Une exposition de photographies d’Armand Deriaz, intitulée Guerre du peuple, qu’il avait prises lors du tournage de Biladi, une révolution. Vernissage le 30 novembre à 18h30 en présence du photographe à l’espace Hornung du Grütli.
Une Masterclass avec l’artiste et réalisateur Kamal Aljafari (The Roof, 2006; Port of Memory, 2010; Recollection, 2015; An Unusual Summer, 2020), organisée en collaboration avec la HEAD Cinéma Genève, animée en anglais par le réalisateur suisse et directeur de la HEAD Cinéma, Nicolas Wadimoff. Elle est ouverte au public, pour s’inscrire : info@palestine-fce.ch
Une soirée cinéma + concert clôturera cette édition à La Gravière, avec la projection du film documentaire Slingshot Hip Hop (de Jackie Reem Salloum, 2008), suivie du showcase du collectif les Partisans du Hip Hop et de la rappeuse libano-suisse La Gale, puis du concert de la rappeuse palestinienne Shadia Mansour.

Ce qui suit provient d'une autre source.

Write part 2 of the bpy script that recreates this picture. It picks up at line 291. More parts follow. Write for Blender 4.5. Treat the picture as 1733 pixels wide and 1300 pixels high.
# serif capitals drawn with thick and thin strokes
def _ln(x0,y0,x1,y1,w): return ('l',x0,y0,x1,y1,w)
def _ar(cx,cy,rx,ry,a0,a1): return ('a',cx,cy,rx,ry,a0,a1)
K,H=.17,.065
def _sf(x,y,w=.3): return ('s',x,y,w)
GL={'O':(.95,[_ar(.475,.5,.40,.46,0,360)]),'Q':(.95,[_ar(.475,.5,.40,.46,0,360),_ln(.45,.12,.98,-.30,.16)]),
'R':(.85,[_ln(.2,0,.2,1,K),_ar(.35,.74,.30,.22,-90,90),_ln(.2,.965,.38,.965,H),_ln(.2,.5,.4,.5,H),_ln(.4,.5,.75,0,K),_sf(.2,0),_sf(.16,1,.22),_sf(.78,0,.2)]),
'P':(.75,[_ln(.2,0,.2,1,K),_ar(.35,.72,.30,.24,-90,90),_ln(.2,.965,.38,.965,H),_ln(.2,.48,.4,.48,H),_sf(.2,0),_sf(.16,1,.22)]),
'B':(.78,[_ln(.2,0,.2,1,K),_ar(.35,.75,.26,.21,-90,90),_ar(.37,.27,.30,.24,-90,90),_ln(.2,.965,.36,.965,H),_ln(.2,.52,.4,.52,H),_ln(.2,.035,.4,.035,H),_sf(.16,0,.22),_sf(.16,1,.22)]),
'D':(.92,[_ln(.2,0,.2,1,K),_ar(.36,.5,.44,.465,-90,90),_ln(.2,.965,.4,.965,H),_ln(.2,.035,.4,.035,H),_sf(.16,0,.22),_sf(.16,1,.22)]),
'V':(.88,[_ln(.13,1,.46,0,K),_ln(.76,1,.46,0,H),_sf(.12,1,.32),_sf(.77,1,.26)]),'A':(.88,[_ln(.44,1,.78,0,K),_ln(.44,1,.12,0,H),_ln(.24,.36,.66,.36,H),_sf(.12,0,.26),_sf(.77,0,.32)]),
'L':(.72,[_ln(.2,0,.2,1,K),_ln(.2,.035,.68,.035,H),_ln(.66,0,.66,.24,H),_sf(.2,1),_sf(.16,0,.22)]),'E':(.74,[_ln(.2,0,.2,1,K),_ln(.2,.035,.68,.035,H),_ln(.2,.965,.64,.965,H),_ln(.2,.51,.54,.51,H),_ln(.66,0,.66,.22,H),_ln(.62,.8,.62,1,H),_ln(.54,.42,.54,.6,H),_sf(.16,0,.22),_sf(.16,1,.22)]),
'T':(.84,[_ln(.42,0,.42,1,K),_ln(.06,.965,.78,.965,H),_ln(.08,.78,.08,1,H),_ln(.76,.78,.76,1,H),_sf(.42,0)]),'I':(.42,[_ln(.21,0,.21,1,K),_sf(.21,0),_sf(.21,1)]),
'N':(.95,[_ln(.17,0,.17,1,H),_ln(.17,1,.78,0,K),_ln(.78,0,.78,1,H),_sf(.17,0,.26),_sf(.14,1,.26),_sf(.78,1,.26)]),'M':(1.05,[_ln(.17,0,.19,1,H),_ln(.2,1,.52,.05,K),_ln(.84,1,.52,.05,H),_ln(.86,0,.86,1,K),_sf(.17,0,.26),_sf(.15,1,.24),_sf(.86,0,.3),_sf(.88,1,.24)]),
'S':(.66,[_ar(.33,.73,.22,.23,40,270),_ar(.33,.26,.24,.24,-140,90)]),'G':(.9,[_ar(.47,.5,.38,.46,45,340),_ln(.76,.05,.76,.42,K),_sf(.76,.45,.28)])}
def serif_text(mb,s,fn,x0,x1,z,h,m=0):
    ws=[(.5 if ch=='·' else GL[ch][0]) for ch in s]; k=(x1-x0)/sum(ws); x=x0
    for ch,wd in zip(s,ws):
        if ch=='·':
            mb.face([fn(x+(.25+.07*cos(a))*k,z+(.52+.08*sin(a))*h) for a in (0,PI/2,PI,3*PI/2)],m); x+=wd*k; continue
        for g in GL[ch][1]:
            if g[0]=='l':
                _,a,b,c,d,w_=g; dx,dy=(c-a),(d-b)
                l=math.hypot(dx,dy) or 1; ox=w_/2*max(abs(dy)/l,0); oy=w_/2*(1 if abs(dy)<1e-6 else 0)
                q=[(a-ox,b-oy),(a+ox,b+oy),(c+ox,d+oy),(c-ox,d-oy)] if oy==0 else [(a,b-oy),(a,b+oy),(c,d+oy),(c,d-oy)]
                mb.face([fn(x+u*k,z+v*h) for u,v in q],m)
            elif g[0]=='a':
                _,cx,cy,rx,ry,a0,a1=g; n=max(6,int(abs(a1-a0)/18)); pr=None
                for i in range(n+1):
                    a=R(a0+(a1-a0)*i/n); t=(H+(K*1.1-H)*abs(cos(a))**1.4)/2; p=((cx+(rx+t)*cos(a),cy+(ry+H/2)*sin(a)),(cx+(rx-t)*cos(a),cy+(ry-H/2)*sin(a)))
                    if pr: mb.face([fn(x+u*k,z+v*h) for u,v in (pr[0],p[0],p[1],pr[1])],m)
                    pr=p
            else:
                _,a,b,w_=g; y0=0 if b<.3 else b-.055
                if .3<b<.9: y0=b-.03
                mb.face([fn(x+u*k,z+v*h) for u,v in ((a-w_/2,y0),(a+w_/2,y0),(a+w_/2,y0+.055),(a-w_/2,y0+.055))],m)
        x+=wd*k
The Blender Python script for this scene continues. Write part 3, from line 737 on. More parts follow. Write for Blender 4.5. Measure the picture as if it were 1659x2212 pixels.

Parmi les 29 films présentés, notons
200 Meters d’Ameen Nayfeh (qui sera présent) dont la Première avait eu lieu à la Mostra 2020 (critique FeP), qui relate les affres d’une vie familiale conditionnée par un mur ; Gaza (2019) de Garry Keane et Andrew McConnell qui va à l’encontre des clichés sur Gaza et sa population à travers de magnifiques portraits individuels (critique MaB); An Unusual Summer de Kamal Aljafari (2020) réalisé à partir des images de la caméra de sécurité de la maison du père du réalisateur (critique MaB); The Journey of the Others (2019) de Jaime Villareal, une mise en abîme puissante de l’art comme moyen de résistance avec le Freedom Theatre, dans le camp de réfugiés de Jénine (critique MaB); ainsi que toute une série de courts métrages qui montrent la créativité, l’énergie, la volonté de la jeune garde des cinéastes palestinien.nes.
Les deux lieux de projection de PFC’E sont le Spoutnik du 26 au 29 novembre et les Cinémas du Grütli du 30 au 3 décembre. Il y aura buffet oriental, ouvert 30 minutes avant le début des projections.